Electricity is crucial to Africa’s growth, yet vast areas of the continent remain unconnected to the grid or chronically underserved by expensive and unreliable power. Current estimates put the number of people without electricity in Africa at around 600 million people. As Margaret’s story shows, the grid is not the only solution.

d.light provides a range of solar-powered, off-grid electricity products, which are improving lives across Africa. They start with solar powered lanterns and torches, but also include complete home kits for lighting, television, radio and mobile phone charging. All are clean power and cost around one third of the mains equivalent. Importantly, d.light products eliminate the need for dirty, pricy and unreliable diesel generators and kerosene lamps, which are health and safety hazards.


Africa electricity gets EU backing

d.light was born out of tragedy.

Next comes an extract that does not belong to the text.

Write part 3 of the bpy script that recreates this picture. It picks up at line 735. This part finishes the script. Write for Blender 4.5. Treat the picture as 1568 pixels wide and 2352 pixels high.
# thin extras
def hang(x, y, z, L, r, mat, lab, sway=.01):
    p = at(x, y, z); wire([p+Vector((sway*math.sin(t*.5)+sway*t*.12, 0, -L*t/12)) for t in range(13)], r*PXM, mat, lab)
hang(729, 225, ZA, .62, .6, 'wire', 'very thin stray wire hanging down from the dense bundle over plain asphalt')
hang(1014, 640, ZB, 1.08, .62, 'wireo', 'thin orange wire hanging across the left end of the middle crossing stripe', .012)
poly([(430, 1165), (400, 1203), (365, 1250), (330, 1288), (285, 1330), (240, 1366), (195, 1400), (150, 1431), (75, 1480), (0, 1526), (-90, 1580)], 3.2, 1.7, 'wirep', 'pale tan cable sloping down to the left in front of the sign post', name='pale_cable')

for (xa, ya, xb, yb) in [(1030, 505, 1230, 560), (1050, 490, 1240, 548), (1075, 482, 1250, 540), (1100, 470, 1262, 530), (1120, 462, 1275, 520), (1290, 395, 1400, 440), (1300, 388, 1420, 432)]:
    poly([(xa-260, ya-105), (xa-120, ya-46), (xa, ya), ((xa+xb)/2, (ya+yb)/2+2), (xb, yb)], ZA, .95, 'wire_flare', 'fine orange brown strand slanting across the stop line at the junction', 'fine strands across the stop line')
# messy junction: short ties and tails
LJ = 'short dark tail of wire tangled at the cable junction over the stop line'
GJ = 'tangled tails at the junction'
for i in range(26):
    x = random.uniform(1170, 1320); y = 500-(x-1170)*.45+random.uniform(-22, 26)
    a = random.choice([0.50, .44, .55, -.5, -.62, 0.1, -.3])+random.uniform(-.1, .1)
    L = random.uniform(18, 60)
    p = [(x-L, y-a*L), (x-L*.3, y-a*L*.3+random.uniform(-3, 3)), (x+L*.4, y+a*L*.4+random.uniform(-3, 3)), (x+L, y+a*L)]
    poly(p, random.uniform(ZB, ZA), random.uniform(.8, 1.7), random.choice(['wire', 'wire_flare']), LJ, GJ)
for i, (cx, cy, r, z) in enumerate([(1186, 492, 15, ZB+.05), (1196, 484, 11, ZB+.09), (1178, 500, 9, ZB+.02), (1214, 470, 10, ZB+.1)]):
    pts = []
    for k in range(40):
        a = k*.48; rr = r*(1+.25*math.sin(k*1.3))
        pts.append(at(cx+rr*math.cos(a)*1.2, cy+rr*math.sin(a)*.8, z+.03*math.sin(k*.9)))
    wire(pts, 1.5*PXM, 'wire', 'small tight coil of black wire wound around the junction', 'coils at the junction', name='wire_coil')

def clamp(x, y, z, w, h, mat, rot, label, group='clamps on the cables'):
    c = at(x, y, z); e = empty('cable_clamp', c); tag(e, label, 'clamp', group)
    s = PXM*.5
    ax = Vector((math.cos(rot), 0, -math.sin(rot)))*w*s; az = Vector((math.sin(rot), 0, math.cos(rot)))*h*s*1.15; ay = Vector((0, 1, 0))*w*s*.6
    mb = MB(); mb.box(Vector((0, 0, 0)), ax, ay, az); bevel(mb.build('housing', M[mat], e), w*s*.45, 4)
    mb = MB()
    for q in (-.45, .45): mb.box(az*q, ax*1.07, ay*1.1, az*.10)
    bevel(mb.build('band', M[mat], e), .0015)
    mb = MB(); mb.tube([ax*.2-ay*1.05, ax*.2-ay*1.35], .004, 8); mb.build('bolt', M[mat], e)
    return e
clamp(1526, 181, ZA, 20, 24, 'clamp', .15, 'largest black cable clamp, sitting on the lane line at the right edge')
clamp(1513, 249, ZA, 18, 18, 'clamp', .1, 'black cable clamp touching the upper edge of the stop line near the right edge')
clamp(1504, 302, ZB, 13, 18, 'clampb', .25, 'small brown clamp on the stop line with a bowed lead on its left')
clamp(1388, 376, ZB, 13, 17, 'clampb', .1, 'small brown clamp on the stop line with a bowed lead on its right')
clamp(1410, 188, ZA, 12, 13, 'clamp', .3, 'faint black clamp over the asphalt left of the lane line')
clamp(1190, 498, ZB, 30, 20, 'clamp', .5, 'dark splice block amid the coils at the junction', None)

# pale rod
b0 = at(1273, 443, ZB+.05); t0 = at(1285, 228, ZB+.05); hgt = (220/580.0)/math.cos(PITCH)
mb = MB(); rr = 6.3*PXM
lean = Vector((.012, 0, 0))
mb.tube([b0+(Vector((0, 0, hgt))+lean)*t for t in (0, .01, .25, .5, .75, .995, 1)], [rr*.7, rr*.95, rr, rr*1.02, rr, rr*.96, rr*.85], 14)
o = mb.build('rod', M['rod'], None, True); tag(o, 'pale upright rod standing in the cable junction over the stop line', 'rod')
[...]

In 2004, founder Sam Goldman was working as a volunteer in Benin, when his 15-year-old neighbour was badly burned by an accident with a kerosene lamp. Sam was devastated and resolved to do something to prevent such needless deaths from occurring.

“We’re present in Kenya, we’re present in Africa, but our target market is simply those who don’t have a reliable source of energy, and those who are outside of the grid,” says Geoffrey Aswani, d.light Territory Sales Manager for Nairobi.

The company is growing quickly and the European Investment Bank is investing EUR 25 million from the ACP Impact Financing Envelope to help d.light expand further. In a few years, they have reached 200,000 customers in Kenya, and estimate that their products have improved the lives of about 83 million people across 62 countries around the world.


‘It has made me happy’

Josephine Wanjiru and her family live in Joska, around an hour’s drive from Nairobi, at least when the traffic isn’t too bad. “I work part-time in my family’s butchery, where we sell meat and we make, cook and sell samosas,” the 26-year-old says. “Before, we used to close at around 10, but now with d.light we close at around 12. So it means that we make more money than before. The profit margin has increased, and the money that we save, we reinvest in our business.”

D.light is not only about helping businesses stay open longer. As a young mother and a part-time student who commutes to Nairobi on most afternoons for her classes in IT, Josephine works very long days. She also appreciates having guaranteed light to study at home.

Another d.light customer, Catherine Maina, lives with her husband outside Joska in the countryside. They are retired, but they have a few cows and produce milk. The family home, still under construction, is a labour of love. It’s also a meeting point for Catherine’s children and grandchildren, who often visit from Nairobi.

The location feels a world away from the sprawling, hectic, crowded capital. This has its drawbacks, though. “We used to travel very far just to charge our mobile phones,” says Catherine, a former designer. “Can you imagine walking three kilometres just to do that? Now we have lights, we have television and I can just charge my phone at home. It has saved me time. It has made me happy and comfortable.”


Future for Africa electricity

d.light’s systems are clean, affordable, reliable—and they make use of Africa’s plentiful bright sunshine. The Kenyan government has established an ambitious programme to electrify the whole country. Coupled with the serious strides Kenya is making in generation from renewables including geothermal power, the government’s ambition is not far-fetched.

On this vast continent, the only way to achieve energy for everyone will be through a mix of large infrastructure and small, smart solutions like d.light that are tailor-made to meet the needs of everyone.